Even with the state’s $5000 annual stipend as motivation, some teachers still hesitate to pursue National Board certification because of the additional workload. In truth, quality teachers are already doing much of what is required in the certification process, though it does require documentation and reflective analysis. Teresa Tartar, an AP Calculus teacher, said, “I think it primarily just validated what I was already doing.”

Tartar’s approach to Proposition 1: “Teachers are committed to students and their learning” could be evidenced by any normal day in her classroom. Tartar stated, “I am passionate about my role in helping students to understand calculus. One of the ways I do that is by constantly modeling problem solving steps while asking my students questions that help them think deeper.”

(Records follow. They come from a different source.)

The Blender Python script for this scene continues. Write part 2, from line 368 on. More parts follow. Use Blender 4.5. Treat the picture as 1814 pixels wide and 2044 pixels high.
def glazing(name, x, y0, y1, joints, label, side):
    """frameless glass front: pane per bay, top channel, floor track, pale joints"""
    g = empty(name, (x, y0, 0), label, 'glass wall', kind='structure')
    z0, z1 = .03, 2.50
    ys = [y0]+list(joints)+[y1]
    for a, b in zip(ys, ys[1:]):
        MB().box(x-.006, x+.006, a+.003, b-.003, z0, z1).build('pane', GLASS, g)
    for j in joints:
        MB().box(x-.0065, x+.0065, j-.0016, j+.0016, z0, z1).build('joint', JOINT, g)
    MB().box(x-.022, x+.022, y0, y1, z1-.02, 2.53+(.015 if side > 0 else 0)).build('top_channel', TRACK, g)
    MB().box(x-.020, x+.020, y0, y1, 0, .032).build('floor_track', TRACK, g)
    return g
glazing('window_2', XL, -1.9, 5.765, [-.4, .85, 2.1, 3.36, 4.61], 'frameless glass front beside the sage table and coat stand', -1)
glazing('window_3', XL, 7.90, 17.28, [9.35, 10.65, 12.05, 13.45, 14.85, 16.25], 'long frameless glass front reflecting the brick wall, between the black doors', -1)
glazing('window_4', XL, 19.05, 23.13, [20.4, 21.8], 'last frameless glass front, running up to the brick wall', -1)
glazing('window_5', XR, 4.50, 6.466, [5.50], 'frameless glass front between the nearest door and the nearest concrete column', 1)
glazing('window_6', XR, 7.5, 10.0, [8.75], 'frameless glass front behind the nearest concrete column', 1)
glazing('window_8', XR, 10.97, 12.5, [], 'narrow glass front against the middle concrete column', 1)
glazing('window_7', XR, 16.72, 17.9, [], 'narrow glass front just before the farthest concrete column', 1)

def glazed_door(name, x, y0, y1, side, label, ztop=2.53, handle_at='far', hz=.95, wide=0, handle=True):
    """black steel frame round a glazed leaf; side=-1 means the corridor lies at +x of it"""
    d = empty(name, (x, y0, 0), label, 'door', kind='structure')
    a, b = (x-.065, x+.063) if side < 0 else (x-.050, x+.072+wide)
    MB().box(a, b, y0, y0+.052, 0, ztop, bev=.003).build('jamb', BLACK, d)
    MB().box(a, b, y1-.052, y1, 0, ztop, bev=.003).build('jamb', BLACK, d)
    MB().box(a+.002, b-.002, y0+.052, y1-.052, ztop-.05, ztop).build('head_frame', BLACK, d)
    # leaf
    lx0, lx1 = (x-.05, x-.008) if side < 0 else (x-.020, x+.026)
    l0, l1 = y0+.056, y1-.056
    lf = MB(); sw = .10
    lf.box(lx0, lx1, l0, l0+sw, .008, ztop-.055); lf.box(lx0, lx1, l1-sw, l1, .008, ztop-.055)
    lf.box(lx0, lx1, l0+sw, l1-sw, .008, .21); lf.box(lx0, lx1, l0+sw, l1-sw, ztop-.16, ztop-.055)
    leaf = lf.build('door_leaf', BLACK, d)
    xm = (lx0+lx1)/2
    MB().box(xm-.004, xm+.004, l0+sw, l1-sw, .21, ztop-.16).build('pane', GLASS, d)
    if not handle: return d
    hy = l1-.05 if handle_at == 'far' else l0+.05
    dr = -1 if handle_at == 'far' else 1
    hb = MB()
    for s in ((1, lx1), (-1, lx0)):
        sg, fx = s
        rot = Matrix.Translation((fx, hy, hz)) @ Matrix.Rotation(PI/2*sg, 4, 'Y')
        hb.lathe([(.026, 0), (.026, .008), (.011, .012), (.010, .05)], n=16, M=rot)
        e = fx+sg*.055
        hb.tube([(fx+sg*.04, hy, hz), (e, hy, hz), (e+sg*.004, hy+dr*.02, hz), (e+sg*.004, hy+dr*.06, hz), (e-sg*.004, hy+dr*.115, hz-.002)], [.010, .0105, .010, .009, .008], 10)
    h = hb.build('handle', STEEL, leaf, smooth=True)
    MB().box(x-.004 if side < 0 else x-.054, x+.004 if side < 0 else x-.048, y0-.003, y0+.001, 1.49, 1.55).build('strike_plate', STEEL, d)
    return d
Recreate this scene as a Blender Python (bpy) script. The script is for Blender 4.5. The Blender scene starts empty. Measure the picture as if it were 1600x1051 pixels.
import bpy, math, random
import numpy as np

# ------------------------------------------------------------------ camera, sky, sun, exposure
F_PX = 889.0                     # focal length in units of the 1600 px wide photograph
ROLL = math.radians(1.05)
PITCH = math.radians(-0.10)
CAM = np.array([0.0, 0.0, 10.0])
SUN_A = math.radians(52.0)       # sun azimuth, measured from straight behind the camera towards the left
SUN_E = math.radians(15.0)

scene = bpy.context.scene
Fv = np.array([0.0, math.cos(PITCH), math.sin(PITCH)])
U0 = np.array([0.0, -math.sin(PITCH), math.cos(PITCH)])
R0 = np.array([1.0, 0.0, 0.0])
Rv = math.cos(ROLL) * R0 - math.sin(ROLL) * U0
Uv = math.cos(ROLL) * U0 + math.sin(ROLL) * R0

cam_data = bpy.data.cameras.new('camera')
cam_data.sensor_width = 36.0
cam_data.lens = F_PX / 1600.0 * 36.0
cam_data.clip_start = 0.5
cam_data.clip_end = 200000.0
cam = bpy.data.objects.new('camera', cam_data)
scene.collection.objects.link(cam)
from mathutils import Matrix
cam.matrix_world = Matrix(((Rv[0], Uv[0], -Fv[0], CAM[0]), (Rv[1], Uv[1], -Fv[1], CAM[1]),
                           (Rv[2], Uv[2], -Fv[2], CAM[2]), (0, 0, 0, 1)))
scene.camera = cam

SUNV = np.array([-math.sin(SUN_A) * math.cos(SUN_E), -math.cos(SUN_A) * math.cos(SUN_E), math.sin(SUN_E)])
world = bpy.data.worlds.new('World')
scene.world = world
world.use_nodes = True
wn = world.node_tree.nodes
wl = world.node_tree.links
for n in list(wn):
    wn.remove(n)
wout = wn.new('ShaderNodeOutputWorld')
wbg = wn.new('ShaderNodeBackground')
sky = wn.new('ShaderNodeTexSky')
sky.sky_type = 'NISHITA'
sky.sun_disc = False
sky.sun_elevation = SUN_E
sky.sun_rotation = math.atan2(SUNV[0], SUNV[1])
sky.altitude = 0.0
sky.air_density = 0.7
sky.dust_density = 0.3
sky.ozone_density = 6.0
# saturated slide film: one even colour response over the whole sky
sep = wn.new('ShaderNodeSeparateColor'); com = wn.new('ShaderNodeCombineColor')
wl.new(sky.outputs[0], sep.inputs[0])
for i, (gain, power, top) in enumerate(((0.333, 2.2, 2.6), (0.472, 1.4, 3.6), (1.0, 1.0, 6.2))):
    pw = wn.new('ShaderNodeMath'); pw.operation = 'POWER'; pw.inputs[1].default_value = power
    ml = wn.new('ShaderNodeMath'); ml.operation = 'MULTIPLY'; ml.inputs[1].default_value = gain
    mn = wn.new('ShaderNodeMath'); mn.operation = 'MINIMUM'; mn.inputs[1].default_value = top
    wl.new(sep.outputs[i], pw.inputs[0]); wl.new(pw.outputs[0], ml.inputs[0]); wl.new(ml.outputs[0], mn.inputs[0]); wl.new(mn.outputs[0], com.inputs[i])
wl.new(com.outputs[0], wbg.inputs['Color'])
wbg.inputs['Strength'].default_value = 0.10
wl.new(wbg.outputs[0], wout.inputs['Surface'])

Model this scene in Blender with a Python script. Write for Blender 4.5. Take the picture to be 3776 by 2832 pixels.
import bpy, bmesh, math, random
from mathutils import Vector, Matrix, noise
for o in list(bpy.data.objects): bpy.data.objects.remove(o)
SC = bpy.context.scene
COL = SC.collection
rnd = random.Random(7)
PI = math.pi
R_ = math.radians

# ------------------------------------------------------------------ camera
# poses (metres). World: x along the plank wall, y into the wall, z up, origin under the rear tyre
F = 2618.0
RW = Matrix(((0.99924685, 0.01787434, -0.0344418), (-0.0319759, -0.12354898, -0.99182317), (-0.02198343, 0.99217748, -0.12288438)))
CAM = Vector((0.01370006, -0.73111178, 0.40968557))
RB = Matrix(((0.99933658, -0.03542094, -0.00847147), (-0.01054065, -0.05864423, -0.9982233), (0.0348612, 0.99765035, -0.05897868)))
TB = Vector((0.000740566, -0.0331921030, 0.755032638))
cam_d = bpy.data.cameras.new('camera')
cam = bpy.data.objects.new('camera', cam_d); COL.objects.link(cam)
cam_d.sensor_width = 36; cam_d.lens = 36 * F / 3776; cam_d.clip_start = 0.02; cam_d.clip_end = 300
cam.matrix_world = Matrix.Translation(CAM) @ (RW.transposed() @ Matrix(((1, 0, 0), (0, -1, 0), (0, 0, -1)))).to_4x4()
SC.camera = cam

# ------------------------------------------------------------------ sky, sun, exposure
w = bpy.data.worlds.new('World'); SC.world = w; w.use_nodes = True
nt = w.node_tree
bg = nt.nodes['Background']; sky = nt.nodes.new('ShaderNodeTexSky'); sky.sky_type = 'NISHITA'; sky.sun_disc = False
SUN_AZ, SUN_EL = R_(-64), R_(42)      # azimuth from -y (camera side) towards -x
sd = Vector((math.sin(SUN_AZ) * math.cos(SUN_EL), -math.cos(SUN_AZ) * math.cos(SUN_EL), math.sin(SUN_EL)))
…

Some teachers think they have to develop new material or devise new class procedures for the certification process. Tartar’s handling of Proposition 3: “Teachers are responsible for managing and monitoring student learning” is already part of her classroom routine. “I incorporate daily quizzes so that I not only get feedback on what they know, but also so that I can give feedback to them on their problem solving and communication skills. I am committed to making sure the feedback is timely by always returning quizzes and tests the following school day with my comments and corrections. I assign grades based primarily on their understanding of the material rather than just correct answers. Students keep their corrected tests and quizzes because I want them to have time to really look at my comments and corrections so that they can make improvements. I allow students to re-take exams, which not only takes some of the stress out of testing for them, but it also gives them an incentive to learn material that they may not have mastered the first time.”

Another perceived barrier to certification is time, but one professional development experience can provide evidence for multiple National Board propositions. For example, Proposition 4 states, “Teachers think systematically about their practice and learn from experience.” Tartar said, “I have been participating in the Advanced Placement Calculus Reading for 12 years, and it is by far the best professional development that I have experienced. By grading AP exams, I learn common mistakes so that I can help my own students avoid them.” Attending the AP Calculus Reading also meets Proposition 5: “Teachers are members of learning communities.” Tartar added, “Perhaps the greatest benefit to me though has been the opportunity to network with fellow high school and college calculus teachers from across the globe. Not only do I get to share valuable resources and teaching strategies, but I have a built-in support group of calculus experts.”

The National Board certification process is much more about documenting and reflecting on a teacher’s existing best practices rather than creating “busy work” for teachers.